— START Material for this task —

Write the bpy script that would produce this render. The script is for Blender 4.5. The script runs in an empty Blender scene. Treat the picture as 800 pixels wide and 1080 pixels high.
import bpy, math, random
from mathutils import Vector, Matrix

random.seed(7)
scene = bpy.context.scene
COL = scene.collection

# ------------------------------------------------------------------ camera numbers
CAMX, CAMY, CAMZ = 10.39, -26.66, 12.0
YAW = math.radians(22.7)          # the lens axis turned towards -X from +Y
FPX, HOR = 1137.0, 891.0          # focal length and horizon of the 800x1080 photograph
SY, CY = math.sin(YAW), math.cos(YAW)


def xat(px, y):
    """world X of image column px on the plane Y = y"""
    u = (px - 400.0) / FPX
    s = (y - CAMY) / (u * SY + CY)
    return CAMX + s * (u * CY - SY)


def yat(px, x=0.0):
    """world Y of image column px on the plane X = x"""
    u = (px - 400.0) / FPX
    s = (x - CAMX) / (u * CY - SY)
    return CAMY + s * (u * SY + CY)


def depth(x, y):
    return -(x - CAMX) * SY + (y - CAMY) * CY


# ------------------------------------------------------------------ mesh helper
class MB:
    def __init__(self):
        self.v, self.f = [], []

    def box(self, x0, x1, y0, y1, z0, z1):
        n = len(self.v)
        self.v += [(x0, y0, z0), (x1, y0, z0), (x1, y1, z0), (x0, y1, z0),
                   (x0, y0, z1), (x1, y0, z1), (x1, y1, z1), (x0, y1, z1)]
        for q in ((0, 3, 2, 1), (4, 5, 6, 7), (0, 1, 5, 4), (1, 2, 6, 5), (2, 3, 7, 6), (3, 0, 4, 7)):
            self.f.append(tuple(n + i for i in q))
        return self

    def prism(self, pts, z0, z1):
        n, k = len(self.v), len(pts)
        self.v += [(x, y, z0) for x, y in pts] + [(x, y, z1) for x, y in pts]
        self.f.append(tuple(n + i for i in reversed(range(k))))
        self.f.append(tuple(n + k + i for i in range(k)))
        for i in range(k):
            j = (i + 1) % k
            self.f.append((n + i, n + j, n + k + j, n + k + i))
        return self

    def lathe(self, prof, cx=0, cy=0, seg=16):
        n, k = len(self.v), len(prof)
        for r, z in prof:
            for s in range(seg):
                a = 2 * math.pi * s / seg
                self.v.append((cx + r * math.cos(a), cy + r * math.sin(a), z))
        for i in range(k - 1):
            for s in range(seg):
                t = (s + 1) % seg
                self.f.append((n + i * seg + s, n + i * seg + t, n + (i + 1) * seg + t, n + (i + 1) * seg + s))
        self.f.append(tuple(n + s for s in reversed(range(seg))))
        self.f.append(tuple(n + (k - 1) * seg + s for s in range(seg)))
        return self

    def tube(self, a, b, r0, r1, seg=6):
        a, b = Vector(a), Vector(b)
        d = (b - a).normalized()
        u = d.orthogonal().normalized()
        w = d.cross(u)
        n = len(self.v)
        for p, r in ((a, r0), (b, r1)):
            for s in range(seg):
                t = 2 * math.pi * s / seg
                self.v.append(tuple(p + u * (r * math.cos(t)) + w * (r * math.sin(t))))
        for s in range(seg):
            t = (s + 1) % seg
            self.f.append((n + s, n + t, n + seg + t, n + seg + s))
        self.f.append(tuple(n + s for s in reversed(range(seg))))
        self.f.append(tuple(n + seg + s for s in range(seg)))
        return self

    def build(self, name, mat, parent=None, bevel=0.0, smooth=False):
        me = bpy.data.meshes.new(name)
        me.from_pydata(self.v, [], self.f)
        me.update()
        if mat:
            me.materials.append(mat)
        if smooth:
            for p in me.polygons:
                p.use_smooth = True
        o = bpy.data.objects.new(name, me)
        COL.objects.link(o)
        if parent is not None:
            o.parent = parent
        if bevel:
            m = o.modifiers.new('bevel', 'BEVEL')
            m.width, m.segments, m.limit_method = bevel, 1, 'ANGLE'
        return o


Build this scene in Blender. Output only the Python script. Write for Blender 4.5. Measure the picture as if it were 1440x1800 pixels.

— END Material for this task —

● Brief:
From the first line of the listing above to the line with "COL = scene.collection", please transcribe each line exactly, both ends included, and nothing beyond that.

● Expected answer:
Write the bpy script that would produce this render. The script is for Blender 4.5. The script runs in an empty Blender scene. Treat the picture as 800 pixels wide and 1080 pixels high.
import bpy, math, random
from mathutils import Vector, Matrix

random.seed(7)
scene = bpy.context.scene
COL = scene.collection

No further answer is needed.